What My $30 Cutting Board Taught Me About Design

We make pretty expensive stuff at Curio. Which means I'm supposed to evangelize about buying local, investing in heirlooms, and purchasing the last version of something you'll ever need. The truth is, I don't believe any of that, except in one very specific case.

Consider my beautiful $300 Boos block cutting board. It lives in a cabinet, brought out only for special occasions when I remember it exists. Meanwhile, the $30 OXO bamboo board gets daily use. It's lighter, easier to clean, has those chunky rubber feet that keep it from sliding around. Most importantly: I don't care about it. I can rinse it and leave it to dry. I can use it as a trivet. I can let my kids chop vegetables without hovering. It'll survive the abuse, or it won't. Either way, I'm fine. That OXO board has zero grip on my psyche because it cost me nothing emotionally or financially.

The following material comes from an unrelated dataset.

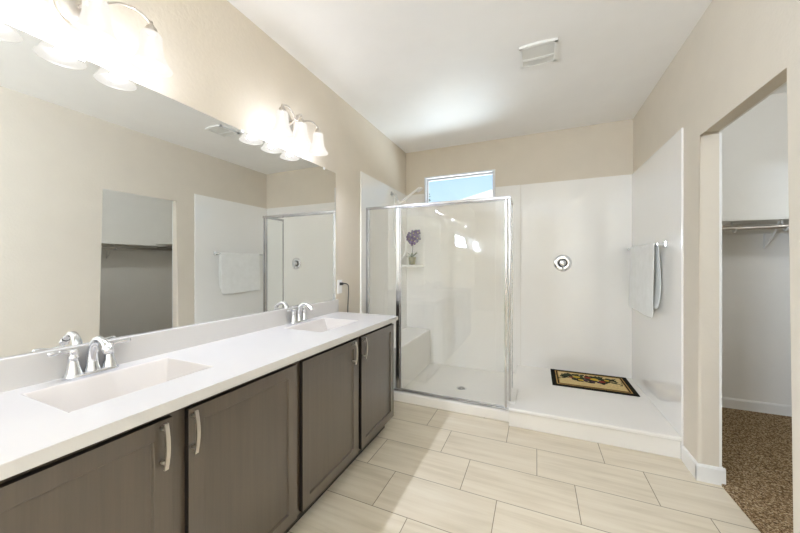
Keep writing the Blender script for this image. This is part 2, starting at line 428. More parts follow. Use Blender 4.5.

My 2014 Toyota RAV4 tells the same story. It's a cheap car with scratches and dings accumulated over years of actual use. Those imperfections aren't flaws, they're features. They grant me permission to throw lumber in the back, strap a Christmas tree to the roof, park in tight spots without anxiety. I wouldn't do any of that in a pristine Mercedes. Each upgrade in finish quality subtracts a functional capability. The nicer something becomes, the less willing you are to actually use it.

The pattern continues with my Japanese pull saw. It's missing a couple teeth now, which has somehow made it my favorite tool. I use it to break down cardboard boxes, cut PVC pipe, even saw boards directly over gravel when I'm too lazy to set up a proper work surface. Those missing teeth didn't diminish its utility, they expanded the range of materials and conditions I'm willing to subject it to. The damage liberated the tool.

There's a principle here: functional objects become more useful as they become cheaper and more disposable. The freedom to not care unlocks their full potential.

But there's one critical exception: you cannot make art cheap. If it's cheap, it's cheap. Beauty, craft, and meaning require investment. Functional objects excel when stripped down to their essence and mass-produced. Art fails under the same conditions.

Which creates an interesting tension for what we do. Our puzzles aren't cheap, and they serve absolutely no practical function. They don't organize your desk, they don't help you cook dinner, they don't transport you anywhere. Their entire purpose is to introduce a problem into your life (a beautiful, compelling, irresistible problem).

By my own definition, that makes them art. Expensive, functionless objects that exist purely to be handled, admired, and puzzled over. And the better we can make them the better they are for you. So we aren't going to be cutting any corners any time soon.